# [EXERCISE PROMPT]
Reproduce, word for word, every line from the first one down to the line containing "PI = math.pi", and nothing else.
--- Start MATERIAL ---
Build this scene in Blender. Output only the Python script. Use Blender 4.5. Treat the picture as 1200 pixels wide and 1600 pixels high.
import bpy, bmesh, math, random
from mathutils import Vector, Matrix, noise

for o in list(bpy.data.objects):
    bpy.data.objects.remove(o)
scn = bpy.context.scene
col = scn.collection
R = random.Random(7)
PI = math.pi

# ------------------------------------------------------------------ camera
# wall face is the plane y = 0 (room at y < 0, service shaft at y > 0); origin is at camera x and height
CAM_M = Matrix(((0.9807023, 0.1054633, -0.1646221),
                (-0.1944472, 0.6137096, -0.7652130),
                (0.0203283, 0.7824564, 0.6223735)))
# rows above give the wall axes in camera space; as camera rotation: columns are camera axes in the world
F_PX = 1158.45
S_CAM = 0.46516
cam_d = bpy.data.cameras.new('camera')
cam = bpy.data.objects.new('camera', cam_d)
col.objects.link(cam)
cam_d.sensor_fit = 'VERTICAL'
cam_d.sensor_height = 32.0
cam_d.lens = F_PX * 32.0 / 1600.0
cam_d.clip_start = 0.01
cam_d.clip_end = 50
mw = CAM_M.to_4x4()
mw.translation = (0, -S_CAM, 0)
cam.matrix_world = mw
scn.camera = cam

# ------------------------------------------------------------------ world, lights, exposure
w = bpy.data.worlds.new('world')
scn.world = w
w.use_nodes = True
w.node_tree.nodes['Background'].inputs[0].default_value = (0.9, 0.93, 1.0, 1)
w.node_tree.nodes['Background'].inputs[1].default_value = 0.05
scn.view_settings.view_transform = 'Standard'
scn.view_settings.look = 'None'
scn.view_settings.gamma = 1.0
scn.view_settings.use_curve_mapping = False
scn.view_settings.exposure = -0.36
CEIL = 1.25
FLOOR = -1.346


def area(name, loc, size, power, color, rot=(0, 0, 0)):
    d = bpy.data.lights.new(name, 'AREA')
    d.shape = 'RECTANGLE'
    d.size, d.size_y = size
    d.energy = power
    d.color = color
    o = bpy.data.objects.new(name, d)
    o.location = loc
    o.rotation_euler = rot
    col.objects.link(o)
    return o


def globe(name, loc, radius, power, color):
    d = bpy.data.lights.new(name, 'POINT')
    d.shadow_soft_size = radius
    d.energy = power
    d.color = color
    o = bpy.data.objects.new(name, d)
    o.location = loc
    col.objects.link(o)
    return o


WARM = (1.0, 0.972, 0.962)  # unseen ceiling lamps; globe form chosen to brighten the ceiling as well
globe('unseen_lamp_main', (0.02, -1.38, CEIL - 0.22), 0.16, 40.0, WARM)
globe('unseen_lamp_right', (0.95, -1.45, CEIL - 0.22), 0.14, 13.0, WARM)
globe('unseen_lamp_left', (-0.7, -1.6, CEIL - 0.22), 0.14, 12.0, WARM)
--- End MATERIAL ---
# [RESULT OF THIS TASK]
Build this scene in Blender. Output only the Python script. Use Blender 4.5. Treat the picture as 1200 pixels wide and 1600 pixels high.
import bpy, bmesh, math, random
from mathutils import Vector, Matrix, noise

for o in list(bpy.data.objects):
    bpy.data.objects.remove(o)
scn = bpy.context.scene
col = scn.collection
R = random.Random(7)
PI = math.pi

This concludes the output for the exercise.